Bohuslav Martinů’s own instrument was the violin – in the early 1920s he was a member of the Czech Philharmonic – and he composed several major works for it, including two numbered concertos. Among other works featuring violin and orchestra, one of the most immediately appealing is the Concerto for Violin, Piano and Orchestra, written in 1953 towards the end of his sojourn in the United States and an exhilarating piece that is by turns optimistic and bittersweet. These key ingredients of Martinů’s music come framed here with elements of the concerto grosso style that he frequently exploited during his neo-classical phase, and in this performance the outer movements are full of the driven energy that implies. The central Adagio is rapturous, but even in the agitated finale the soloists Josef Špaček and Miroslav Sekera find delicacy at the heart of things.
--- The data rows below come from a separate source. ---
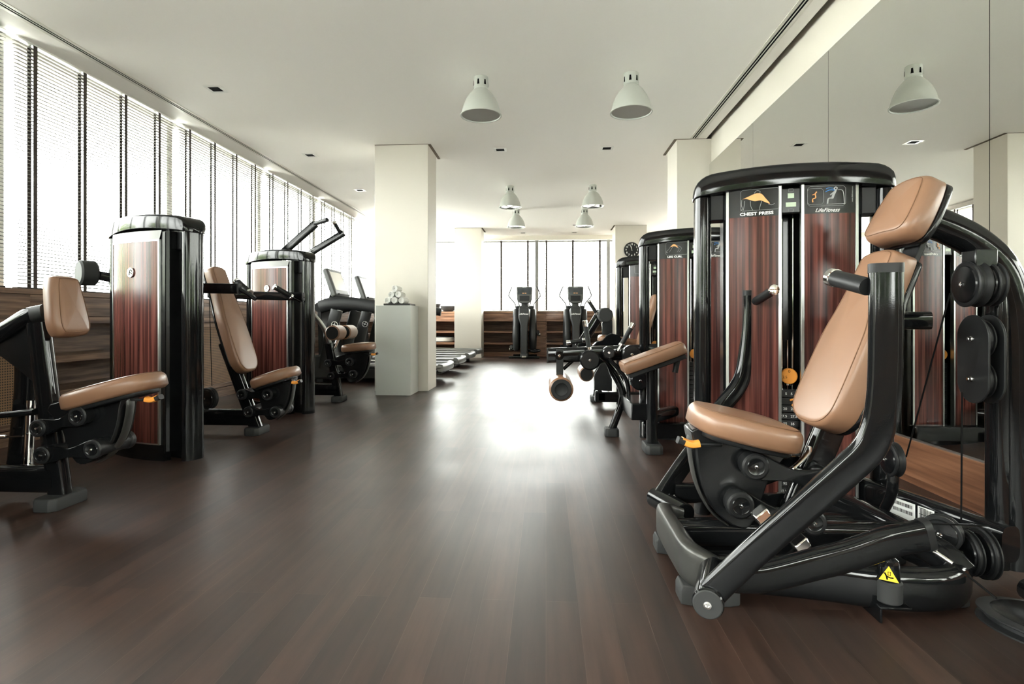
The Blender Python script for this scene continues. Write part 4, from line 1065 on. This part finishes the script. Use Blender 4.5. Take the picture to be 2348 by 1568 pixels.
for Y, pts, gp in ((5.75, ((640, 592), (656, 573), (700, 534), (724, 513)), ((721, 513), (751, 504))), (6.8, ((700, 592), (722, 574), (745, 560), (788, 534)), ((781, 536), (766, 509)))):
    q = [at(a, b, Y=Y) for a, b in pts]; q.insert(0, V((-3.02, y0 + (Y - y0) * .4, 1.45)))
    build(MB().tube(q, .022, .040, n=18, sm=3, e=.5), 'pulldown_arm', 'gloss_black', L2, ang=40)
    g0, g1 = at(*gp[0], Y=Y), at(*gp[1], Y=Y - (.1 if Y < 6 else .14))
    grip(L2, g0, g1, .022, caps=(0, 1) if Y > 6 else (0, 0))
# ------------------------------------------------------------------ leg curl (second on the right)
G = thing('leg_curl_machine', 'black leg curl machine with tan bench and hanging roller behind the chest press', 'weight machine', (.74, 4.1, 0), 'weight machines on the mirror side')
tower(G, (1.155, 4.45), -12, 1, 'LEG CURL', True, False)
ya = 3.98
pa0, pa1 = at(1429, 836, Y=ya - .13), at(1572, 785, Y=ya - .13)
eu = (pa1 - pa0); L = eu.length; eu.normalize(); up = V((-eu.z, 0, eu.x))
BN = [(0, .10), (0, -.10), (.02, -.135), (L * .5, -.14), (L - .03, -.12), (L, -.07), (L, .07), (L - .03, .12), (L * .5, .14), (.02, .135)]
m = MB(); o_ = V((pa0.x, ya, pa0.z)) - up * .075
seam = m.cushion(BN, .080, .025, o_, eu, (0, 1, 0), up, .006, sm=4); p = build(m, 'bench_pad', 'leather', G, ang=60)
build(MB().tube(seam, .0018, .0018, n=5, closed=True), 'stitching', 'thread', p)
build(MB().obox(o_ + eu * L * .5 - up * .02, eu, (0, 1, 0), up, L * .46, .09, .016), 'bench_frame', 'matte_black', G, bevel=.005)
build(MB().tube([o_ + eu * (L * .86) - up * .03, o_ + eu * (L * .84) - V((0, 0, .12))], .018, .02, n=12), 'bench_knob', 'matte_black', G)
lx = at(1495, 1020, Y=4.0).x
build(MB().tube([(lx, 4.0, .04), (lx, 4.0, .60)], .032, .038, n=22, e=.7), 'front_leg', 'gloss_black', G, ang=50); foot(G, lx, 4.0, .06, .11)
yb = 4.55
B = lambda x, y, Y=yb: at(x, y, Y=Y)
q0, q1 = B(1256, 815), B(1440, 808)
build(MB().tube([q0, q1, q1 + V((.30, -.1, .02))], .035, .060, n=22, sm=4, e=.5), 'main_beam', 'gloss_black', G, ang=40)
build(MB().tube([q0 - V((.008, 0, 0)), q0 + V((.004, 0, 0))], .036, .061, n=22, e=.5), 'beam_cap', 'rubber', G, ang=40)
rc = at(1287, 893, Y=4.25)
rl = build(MB().cyl(rc, (0, 1, 0), .092, 0, .48, .016, 36), 'leg_roller', 'leather', G)
build(MB().cyl(rc, (0, 1, 0), .078, -.006, .02, .003, 36).lathe([(.05, -.006), (.048, -.010), (.042, -.007)], rc, (0, 1, 0), 32), 'roller_cap', 'matte_black', rl)
build(MB().prism([(B(1275, 805).x, B(1275, 800).z), (B(1291, 805).x, B(1275, 800).z), (B(1291, 850).x, rc.z + .02), (B(1275, 850).x, rc.z + .02)], 4.47, 4.482), 'roller_bracket', 'matte_black', G, bevel=.002)
build(MB().cyl(B(1282, 814) + V((0, -.08, 0)), (0, 1, 0), .035, -.01, .04, .003, 24), 'bracket_pivot', 'gloss_black', G)
build(MB().cyl(B(1282, 814) + V((0, -.095, 0)), (0, 1, 0), .011, -.01, .02, .002, 14), 'bolt', 'chrome', G)
build(MB().tube([B(1292, 846), B(1312, 828), B(1330, 815)], .012, .014, n=10), 'bracket_strut', 'gloss_black', G)
for (x, y, r, Y) in ((1352, 825, .078, 4.44), (1395, 808, .048, 4.46), (1447, 812, .072, 4.40), (1466, 872, .072, 4.36)):
    q = at(x, y, Y=Y); h = build(MB().lathe([(r * .86, -.05), (r, -.04), (r, .03), (r * .9, .05)], q, (0, 1, 0), 32), 'pivot_disc', 'shroud_black', G)
    build(MB().cyl(q + V((0, -.052, 0)), (0, 1, 0), .010, -.004, .01, .002, 12), 'bolt', 'chrome', h)
for a, b, Y in (((1351, 800), (1341, 736), 4.42), ((1424, 792), (1452, 742), 4.40), ((1340, 780), (1300, 786), 4.7)):
    a, b = at(*a, Y=Y), at(*b, Y=Y); d = (b - a)
    build(MB().tube([a - d * .25, a + d * .1], .010, .010, n=12), 'grip_rod', 'chrome', G)
    g_ = grip(G, a, b, .0185); build(MB().tube([b - d * .20, b - d * .08], .020, .020, n=18), 'grip_band', 'chrome', g_)
pl = [B(x, y, 4.42) for x, y in ((1376, 832), (1388, 830), (1402, 868), (1402, 896), (1362, 893), (1362, 856))]
build(MB().prism([(v.x, v.z) for v in pl], 4.38, 4.46), 'side_plate', 'shroud_black', G, bevel=.004)
cl_ = [B(x, y) for x, y in ((1374, 818), (1400, 846), (1421, 880), (1428, 912), (1416, 950), (1402, 984))]; cl_[-1].z = .04
build(MB().tube(cl_, .030, .030, n=20, sm=5, e=.85), 'curved_leg', 'gloss_black', G); foot(G, cl_[-1].x, yb, .055, .07)
cl_ = [B(x, y, 4.40) for x, y in ((1396, 822), (1428, 858), (1440, 885), (1441, 924))]
build(MB().tube(cl_, .016, .016, n=14, sm=5), 'side_stay', 'gloss_black', G)
build(MB().box(B(1425, 930).x, lx + .02, 4.02, 4.5, .215, .335), 'low_box', 'shroud_black', G, bevel=.006)
build(MB().tube([(lx, 4.02, .24), (.95, 4.30, .24)], .04, .05, side=(0, 0, 1), n=16, e=.6), 'cross_beam', 'gloss_black', G, ang=40)
build(MB().box(.72, 1.45, 4.22, 4.30, .05, .16), 'base_beam', 'gloss_black', G, bevel=.008)
# a further tan pad edge leaning behind the tower
# ------------------------------------------------------------------ third machine on the right
H3 = thing('weight_machine', 'black weight machine with round grey drum and raised grips, farthest on the mirror side', 'weight machine', (.6, 6.3, 0), 'weight machines on the mirror side')
tower(H3, (1.19, 6.20), -12, 1, '', False, False)
B = lambda x, y, Y=6.3: at(x, y, Y=Y)
q = B(1367, 905, 6.5); foot(H3, q.x, 6.5, .065, .12)
build(MB().tube([(q.x, 6.5, .04), B(1372, 880, 6.5), B(1382, 840, 6.5), B(1400, 800, 6.4)], .032, .040, n=18, sm=4, e=.7), 'seat_post', 'gloss_black', H3)
build(MB().tube([B(1328, 796), B(1350, 762), B(1378, 716)], .030, .052, n=18, e=.6), 'swing_arm', 'gloss_black', H3, ang=40)
dc = B(1387, 722, 6.1); build(MB().cyl(dc, (.1, -1, 0), .078, -.06, .05, .008, 36), 'counterweight', 'rubber', H3)
for a, b, Y in (((1369, 720), (1350, 690), 6.1), ((1432, 780), (1448, 752), 6.6)):
    a, b = B(*a, Y), B(*b, Y); g_ = grip(H3, a, b, .019)
m = MB(); o_ = B(1372, 783, 6.2)
m.cushion([(0, .10), (0, -.10), (.04, -.15), (.2, -.16), (.42, -.13), (.46, 0), (.42, .13), (.2, .16), (.04, .15)], .075, .03, (o_.x, 6.25, o_.z), (1, 0, -.12), (0, 1, 0), (.12, 0, 1), .01)
build(m, 'seat_pad', 'leather', H3, ang=60)
pl = [B(x, y, 6.05) for x, y in ((1358, 792), (1368, 783), (1380, 780), (1390, 769), (1402, 764), (1418, 768), (1428, 780), (1432, 792))]
build(MB().prism([(v.x, v.z) for v in pl], 6.0, 6.10), 'side_cover', 'gloss_black', H3, bevel=.006)
rc = B(1345, 858, 6.1); rl = build(MB().cyl(rc, (0, 1, 0), .080, 0, .42, .014, 32), 'leg_roller', 'leather', H3)
build(MB().cyl(rc, (0, 1, 0), .068, -.006, .02, .003, 32), 'roller_cap', 'matte_black', rl)
build(MB().tube([rc + V((.02, .2, 0)), B(1365, 835), B(1385, 800)], .014, .02, n=10), 'roller_arm', 'gloss_black', H3)
build(MB().box(q.x - .05, 1.4, 6.05, 6.13, .05, .16).box(q.x - .02, q.x + .06, 6.05, 6.5, .06, .15), 'base_beam', 'gloss_black', H3, bevel=.008)
pl = [B(x, y, 6.35) for x, y in ((1380, 790), (1380, 740), (1392, 722), (1404, 735), (1404, 790))]
build(MB().prism([(v.x, v.z) for v in pl], 6.33, 6.37), 'rear_cover', 'shroud_black', H3, bevel=.006)
m = MB(); bo_ = (1.02, 6.05, .62)
m.cushion(stretch(BACK, .9, .9), .07, .03, bo_, (0, 1, 0), (.3, 0, .95), (-.95, 0, .3), .01); build(m, 'back_pad', 'leather', H3, ang=60)

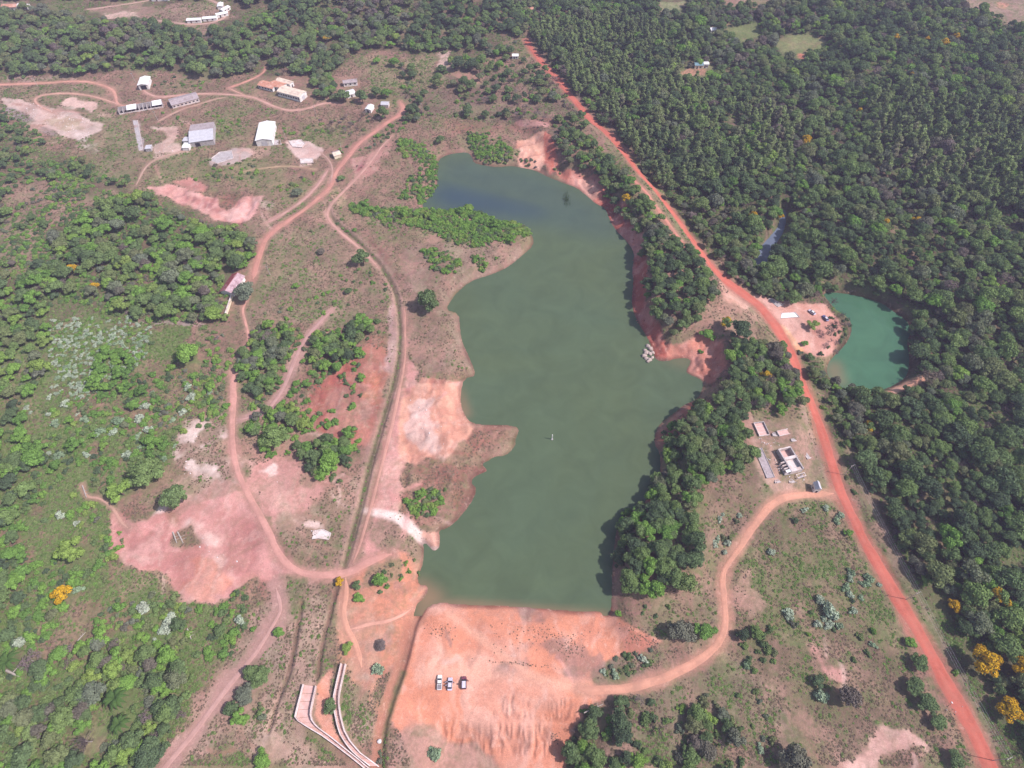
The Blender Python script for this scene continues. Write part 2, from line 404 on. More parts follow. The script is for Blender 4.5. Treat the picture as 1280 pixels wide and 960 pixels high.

Supraphon’s cover features a Manhattan street scene, and the other major work here also dates from Martinů’s American years. Again, though, we hear the unmistakable Czech spirit of the exiled composer: the Violin Sonata No. 3 (1944) is an imposing piece in four movements, echoing the symphonies he was writing around this time. Špaček and Sekera are virtuosic in the opening movement and searching in the Adagio. There’s a special piquancy in their Scherzo, and all these elements are combined in the finale, where Špaček’s violin tone has shining poise. The Five Short Pieces are characteristic of their time and place (1930, Paris) and more abrasive, running the stylistic gamut from Charleston to fugato.